- **What is required**
Leaving out the pictures, please retype each record exactly.

- **Records to use**
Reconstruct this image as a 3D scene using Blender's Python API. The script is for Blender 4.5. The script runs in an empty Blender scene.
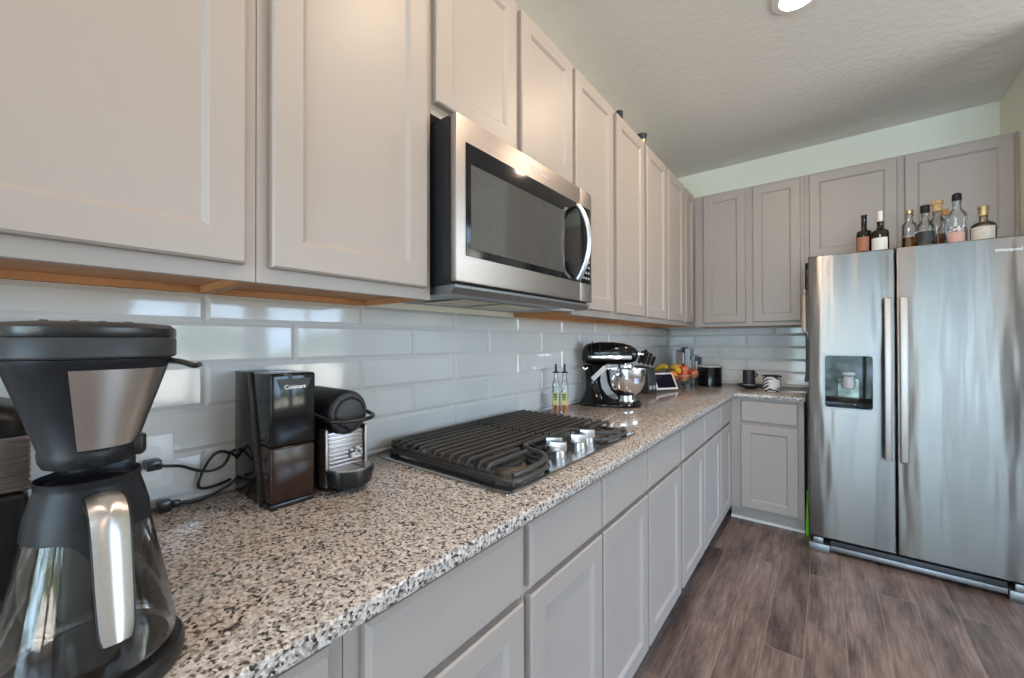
import bpy, bmesh, math, random
from mathutils import Vector, Matrix
random.seed(7)
SC = bpy.context.scene
COL = SC.collection
PI = math.pi

# ------------------------------------------------------------------ camera
YAW, PITCH, ROLL = 0.6626, 0.0053, -0.0020
_f = Vector((-math.sin(YAW)*math.cos(PITCH), math.cos(YAW)*math.cos(PITCH), math.sin(PITCH)))
_r = Vector((math.cos(YAW), math.sin(YAW), 0)); _u = _r.cross(_f)
_r2 = _r*math.cos(ROLL) + _u*math.sin(ROLL); _u2 = _r2.cross(_f)
cam_data = bpy.data.cameras.new('camera'); cam_data.sensor_width = 36; cam_data.sensor_fit = 'HORIZONTAL'
cam_data.lens = 402.2734/1024*36; cam_data.clip_start = 0.02
camera = bpy.data.objects.new('camera', cam_data); COL.objects.link(camera)
M4 = Matrix(((_r2.x, _u2.x, -_f.x, 1.1612), (_r2.y, _u2.y, -_f.y, 0.0), (_r2.z, _u2.z, -_f.z, 1.2806), (0, 0, 0, 1)))
camera.matrix_world = M4
SC.camera = camera

# ------------------------------------------------------------------ exposure
SC.view_settings.view_transform = 'Standard'; SC.view_settings.look = 'None'
SC.view_settings.gamma = 1.0; SC.view_settings.use_curve_mapping = False
SC.view_settings.exposure = 0.87
SC.cycles.max_bounces = 10; SC.cycles.diffuse_bounces = 6; SC.cycles.glossy_bounces = 5
SC.cycles.transparent_max_bounces = 16; SC.cycles.sample_clamp_indirect = 6.0
SC.cycles.caustics_reflective = False; SC.cycles.caustics_refractive = False

# ------------------------------------------------------------------ world: bright hazy sky over tree line and ground brightened to light the ceiling
SKY = 9.8
W = bpy.data.worlds.new('world'); SC.world = W; W.use_nodes = True
nt = W.node_tree; nt.nodes.clear()
def wn(t): return nt.nodes.new(t)
tc = wn('ShaderNodeTexCoord'); sep = wn('ShaderNodeSeparateXYZ'); nt.links.new(tc.outputs['Generated'], sep.inputs[0])
noi = wn('ShaderNodeTexNoise'); noi.inputs['Scale'].default_value = 9; noi.inputs['Detail'].default_value = 5
nt.links.new(tc.outputs['Generated'], noi.inputs['Vector'])
ma = wn('ShaderNodeMath'); ma.operation = 'MULTIPLY_ADD'; ma.inputs[1].default_value = 0.35; ma.inputs[2].default_value = -0.17
nt.links.new(noi.outputs['Fac'], ma.inputs[0])
ad = wn('ShaderNodeMath'); ad.operation = 'ADD'; nt.links.new(sep.outputs['Z'], ad.inputs[0]); nt.links.new(ma.outputs[0], ad.inputs[1])
rmp = wn('ShaderNodeValToRGB'); mr = wn('ShaderNodeMapRange'); mr.inputs[1].default_value = -0.5; mr.inputs[2].default_value = 0.5
nt.links.new(ad.outputs[0], mr.inputs[0]); nt.links.new(mr.outputs[0], rmp.inputs[0])
cr = rmp.color_ramp
cr.elements[0].position = 0.0; cr.elements[0].color = (.82, .77, .71, 1)
cr.elements[1].position = 1.0; cr.elements[1].color = (.47, .67, 1.0, 1)
for pos, c in ((.45, (.76, .72, .67, 1)), (.47, (.10, .14, .09, 1)), (.53, (.12, .16, .11, 1)), (.56, (.54, .73, 1.0, 1))):
    e = cr.elements.new(pos); e.color = c
# patio side (-y): unseen garden trees shaped to dim reflections; +x stays open sky
shd = wn('ShaderNodeMapRange'); shd.inputs[1].default_value = -.75; shd.inputs[2].default_value = -.25; shd.interpolation_type = 'SMOOTHSTEP'
nt.links.new(sep.outputs['Y'], shd.inputs[0])
n2 = wn('ShaderNodeTexNoise'); n2.inputs['Scale'].default_value = 14; n2.inputs['Detail'].default_value = 6; n2.inputs['Roughness'].default_value = .65; nt.links.new(tc.outputs['Generated'], n2.inputs['Vector'])
gr = wn('ShaderNodeValToRGB'); nt.links.new(n2.outputs['Fac'], gr.inputs[0])
gr.color_ramp.elements[0].position = .38; gr.color_ramp.elements[0].color = (.07, .12, .08, 1)
gr.color_ramp.elements[1].position = .62; gr.color_ramp.elements[1].color = (.84, 1.04, 1.5, 1)
e = gr.color_ramp.elements.new(.5); e.color = (.50, .70, .78, 1)
mxw = wn('ShaderNodeMix'); mxw.data_type = 'RGBA'; 
hi = wn('ShaderNodeMapRange'); hi.inputs[1].default_value = .30; hi.inputs[2].default_value = .42; nt.links.new(ad.outputs[0], hi.inputs[0])
mxm = wn('ShaderNodeMath'); mxm.operation = 'MAXIMUM'; 
xm = wn('ShaderNodeMapRange'); xm.inputs[1].default_value = .27; xm.inputs[2].default_value = .33; nt.links.new(sep.outputs['X'], xm.inputs[0])
mx0 = wn('ShaderNodeMath'); mx0.operation = 'MAXIMUM'; nt.links.new(shd.outputs[0], mx0.inputs[0]); nt.links.new(xm.outputs[0], mx0.inputs[1])
nt.links.new(mx0.outputs[0], mxm.inputs[0]); nt.links.new(hi.outputs[0], mxm.inputs[1])
nt.links.new(mxm.outputs[0], mxw.inputs[0]); nt.links.new(gr.outputs[0], mxw.inputs[6]); nt.links.new(rmp.outputs[0], mxw.inputs[7])
bg = wn('ShaderNodeBackground'); bg.inputs['Strength'].default_value = SKY
wo = wn('ShaderNodeOutputWorld'); nt.links.new(mxw.outputs[2], bg.inputs[0]); nt.links.new(bg.outputs[0], wo.inputs[0])

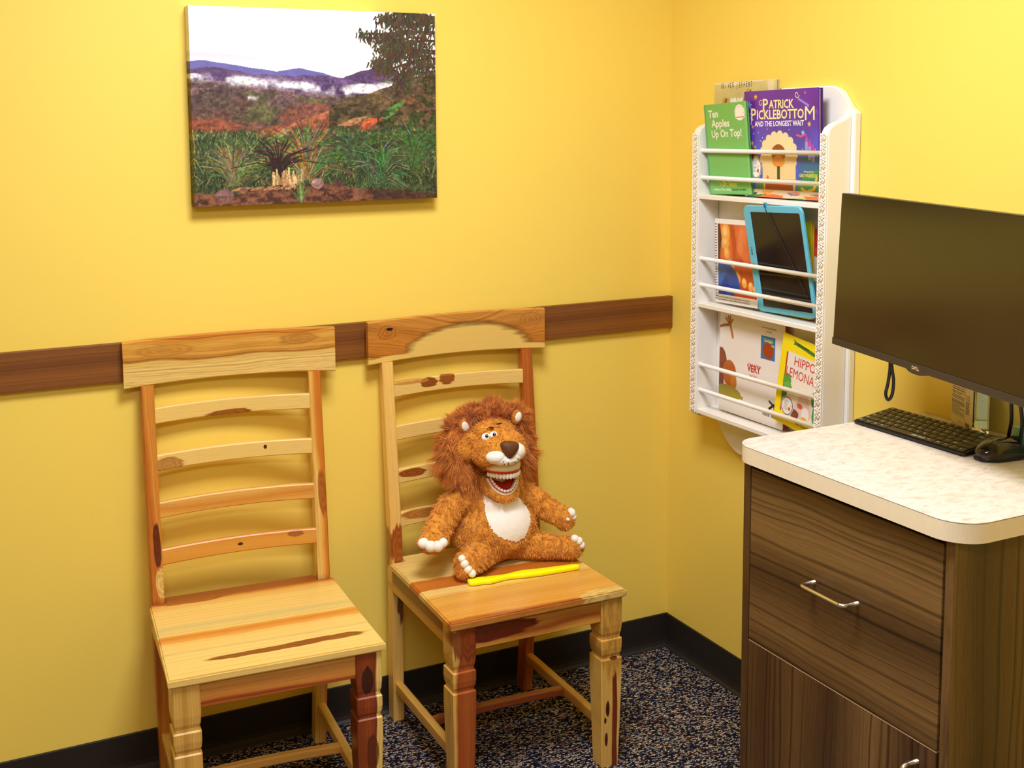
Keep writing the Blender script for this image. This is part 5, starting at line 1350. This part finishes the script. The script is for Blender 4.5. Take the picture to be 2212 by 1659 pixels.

- **Exercise result**
Reconstruct this image as a 3D scene using Blender's Python API. The script is for Blender 4.5. The script runs in an empty Blender scene.
import bpy, bmesh, math, random
from mathutils import Vector, Matrix
random.seed(7)
SC = bpy.context.scene
COL = SC.collection
PI = math.pi

# ------------------------------------------------------------------ camera
YAW, PITCH, ROLL = 0.6626, 0.0053, -0.0020
_f = Vector((-math.sin(YAW)*math.cos(PITCH), math.cos(YAW)*math.cos(PITCH), math.sin(PITCH)))
_r = Vector((math.cos(YAW), math.sin(YAW), 0)); _u = _r.cross(_f)
_r2 = _r*math.cos(ROLL) + _u*math.sin(ROLL); _u2 = _r2.cross(_f)
cam_data = bpy.data.cameras.new('camera'); cam_data.sensor_width = 36; cam_data.sensor_fit = 'HORIZONTAL'
cam_data.lens = 402.2734/1024*36; cam_data.clip_start = 0.02
camera = bpy.data.objects.new('camera', cam_data); COL.objects.link(camera)
M4 = Matrix(((_r2.x, _u2.x, -_f.x, 1.1612), (_r2.y, _u2.y, -_f.y, 0.0), (_r2.z, _u2.z, -_f.z, 1.2806), (0, 0, 0, 1)))
camera.matrix_world = M4
SC.camera = camera

# ------------------------------------------------------------------ exposure
SC.view_settings.view_transform = 'Standard'; SC.view_settings.look = 'None'
SC.view_settings.gamma = 1.0; SC.view_settings.use_curve_mapping = False
SC.view_settings.exposure = 0.87
SC.cycles.max_bounces = 10; SC.cycles.diffuse_bounces = 6; SC.cycles.glossy_bounces = 5
SC.cycles.transparent_max_bounces = 16; SC.cycles.sample_clamp_indirect = 6.0
SC.cycles.caustics_reflective = False; SC.cycles.caustics_refractive = False

# ------------------------------------------------------------------ world: bright hazy sky over tree line and ground brightened to light the ceiling
SKY = 9.8
W = bpy.data.worlds.new('world'); SC.world = W; W.use_nodes = True
nt = W.node_tree; nt.nodes.clear()
def wn(t): return nt.nodes.new(t)
tc = wn('ShaderNodeTexCoord'); sep = wn('ShaderNodeSeparateXYZ'); nt.links.new(tc.outputs['Generated'], sep.inputs[0])
noi = wn('ShaderNodeTexNoise'); noi.inputs['Scale'].default_value = 9; noi.inputs['Detail'].default_value = 5
nt.links.new(tc.outputs['Generated'], noi.inputs['Vector'])
ma = wn('ShaderNodeMath'); ma.operation = 'MULTIPLY_ADD'; ma.inputs[1].default_value = 0.35; ma.inputs[2].default_value = -0.17
nt.links.new(noi.outputs['Fac'], ma.inputs[0])
ad = wn('ShaderNodeMath'); ad.operation = 'ADD'; nt.links.new(sep.outputs['Z'], ad.inputs[0]); nt.links.new(ma.outputs[0], ad.inputs[1])
rmp = wn('ShaderNodeValToRGB'); mr = wn('ShaderNodeMapRange'); mr.inputs[1].default_value = -0.5; mr.inputs[2].default_value = 0.5
nt.links.new(ad.outputs[0], mr.inputs[0]); nt.links.new(mr.outputs[0], rmp.inputs[0])
cr = rmp.color_ramp
cr.elements[0].position = 0.0; cr.elements[0].color = (.82, .77, .71, 1)
cr.elements[1].position = 1.0; cr.elements[1].color = (.47, .67, 1.0, 1)
for pos, c in ((.45, (.76, .72, .67, 1)), (.47, (.10, .14, .09, 1)), (.53, (.12, .16, .11, 1)), (.56, (.54, .73, 1.0, 1))):
    e = cr.elements.new(pos); e.color = c
# patio side (-y): unseen garden trees shaped to dim reflections; +x stays open sky
shd = wn('ShaderNodeMapRange'); shd.inputs[1].default_value = -.75; shd.inputs[2].default_value = -.25; shd.interpolation_type = 'SMOOTHSTEP'
nt.links.new(sep.outputs['Y'], shd.inputs[0])
n2 = wn('ShaderNodeTexNoise'); n2.inputs['Scale'].default_value = 14; n2.inputs['Detail'].default_value = 6; n2.inputs['Roughness'].default_value = .65; nt.links.new(tc.outputs['Generated'], n2.inputs['Vector'])
gr = wn('ShaderNodeValToRGB'); nt.links.new(n2.outputs['Fac'], gr.inputs[0])
gr.color_ramp.elements[0].position = .38; gr.color_ramp.elements[0].color = (.07, .12, .08, 1)
gr.color_ramp.elements[1].position = .62; gr.color_ramp.elements[1].color = (.84, 1.04, 1.5, 1)
e = gr.color_ramp.elements.new(.5); e.color = (.50, .70, .78, 1)
mxw = wn('ShaderNodeMix'); mxw.data_type = 'RGBA'; 
hi = wn('ShaderNodeMapRange'); hi.inputs[1].default_value = .30; hi.inputs[2].default_value = .42; nt.links.new(ad.outputs[0], hi.inputs[0])
mxm = wn('ShaderNodeMath'); mxm.operation = 'MAXIMUM'; 
xm = wn('ShaderNodeMapRange'); xm.inputs[1].default_value = .27; xm.inputs[2].default_value = .33; nt.links.new(sep.outputs['X'], xm.inputs[0])
mx0 = wn('ShaderNodeMath'); mx0.operation = 'MAXIMUM'; nt.links.new(shd.outputs[0], mx0.inputs[0]); nt.links.new(xm.outputs[0], mx0.inputs[1])
nt.links.new(mx0.outputs[0], mxm.inputs[0]); nt.links.new(hi.outputs[0], mxm.inputs[1])
nt.links.new(mxm.outputs[0], mxw.inputs[0]); nt.links.new(gr.outputs[0], mxw.inputs[6]); nt.links.new(rmp.outputs[0], mxw.inputs[7])
bg = wn('ShaderNodeBackground'); bg.inputs['Strength'].default_value = SKY
wo = wn('ShaderNodeOutputWorld'); nt.links.new(mxw.outputs[2], bg.inputs[0]); nt.links.new(bg.outputs[0], wo.inputs[0])

Keep writing the Blender script for this image. This is part 5, starting at line 1350. This part finishes the script. The script is for Blender 4.5. Take the picture to be 2212 by 1659 pixels.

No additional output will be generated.